Best I can tell, “War on Christmas” complaints are
spawned from a handful of local controversies in which a school board bans the
singing of Christmas songs in the elementary school, or a city council resolves
to remove a manger from city hall’s front lawn. Then news-ish talk shows on
cable TV (most famously Bill O’Reilly, but others too) point to these oddball
controversies as proof that there is a “War on Christmas.” The charge is leveled
loudly and often enough to achieve parity with fact. So now we have a War on
Christmas.
Non-Christians, including yours truly, are mostly
ambivalent to the small-town controversies about the Christmas carol and the
manger. We don’t cheer when the manger is pulled down, and we don’t care whether
or not our kids sing Rudolph the Red
Nosed Reindeer in school. These things are small potatoes, and we understand
that the majority culture is entitled to set the cultural agenda. We even
patronize favorite pieces of Christmas culture: we stroll through Christmas
light shows and happily watch the Grinch
Who Stole Christmas, again and again.
The U.S. is now and has always been a Christian
nation. All non-Christian religions put together claim less than 10% of
Americans; another 10% or a bit more are atheist or ‘no preference’. That means that
roughly 80% of Americans are Christian. Even nominal Christians who rarely attend
church generally love Christmas. The huge majority of non-Christian
Americans—whether Muslim, Jew, atheist, or whatever else—understand this. We
don’t make waves.
With this in mind, let’s return to the “War on
Christmas”. War, by its very definition, implies organized hostility by one
group against another. I challenge anyone to find an organized movement to
subvert the annual Christmas tsunami. Even the ACLU, the boogeyman of many a
“War on Christmas” yarn, has defended the right of Christians to celebrate
Christmas a half dozen times since 1999.[i]
If
there has been a War on Christmas, it is the lamest offensive in the history of
warfare.
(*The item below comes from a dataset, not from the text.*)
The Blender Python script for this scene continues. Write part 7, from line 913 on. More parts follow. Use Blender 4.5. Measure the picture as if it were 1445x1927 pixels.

But don’t trust the word of this secular humanist, do the research
yourself. Examine the TV Guide for
the month of December and count the number of Christmas-related programs. On
broadcast TV alone you will find dozens, and you will find dozens more if you
include cable TV. Then examine the number of real cases in which Christmas
symbols, carols, books, etc., were defiled or removed from a public setting. You
will find only a handful of local provocations, half of which were reversed in
short order.
This is no War on Christmas. There are only
conspiracy-theorists with megaphones.
[i] For example: The ACLU of
Rhode Island (2003) interceded on behalf of an interdenominational group of
carolers who were told they could not sing Christmas carols on Christmas Eve to
inmates at the women's prison in Cranston, Rhode Island. The ACLU of Virginia
(1999) represented Rita Warren and her right to erect a crèche on Fairfax County
government space that had been set aside as a public forum. The ACLU argued that
restricting the use of the public forum to county residents only was an
unreasonable restriction. The Fourth Circuit Court of Appeals
agreed.
The ACLU of Massachusetts (1996) filed a friend-of-the-court brief in the
Supreme Judicial Court of Massachusetts on behalf of two women who were fired
for refusing, on religious grounds, to work at a racetrack on Christmas Day. The
ACLU of Massachusetts (2003) intervened on behalf of a group of students at
Westfield High School who were suspended for distributing candy canes and a
religious message in school. The ACLU succeeded in having the suspensions
revoked and filed a friend-of-the-court
brief in a lawsuit brought on behalf of the students against the school
district. The ACLU of Massachusetts
(2002) filed a brief supporting the right of the
Church of the Good News to run ads criticizing the secularization of Christmas
and promoting Christianity as the "one true religion." The Massachusetts Bay
Transportation Authority had refused to allow the paid advertisements to be
posted and refused to sell additional advertising space to the church.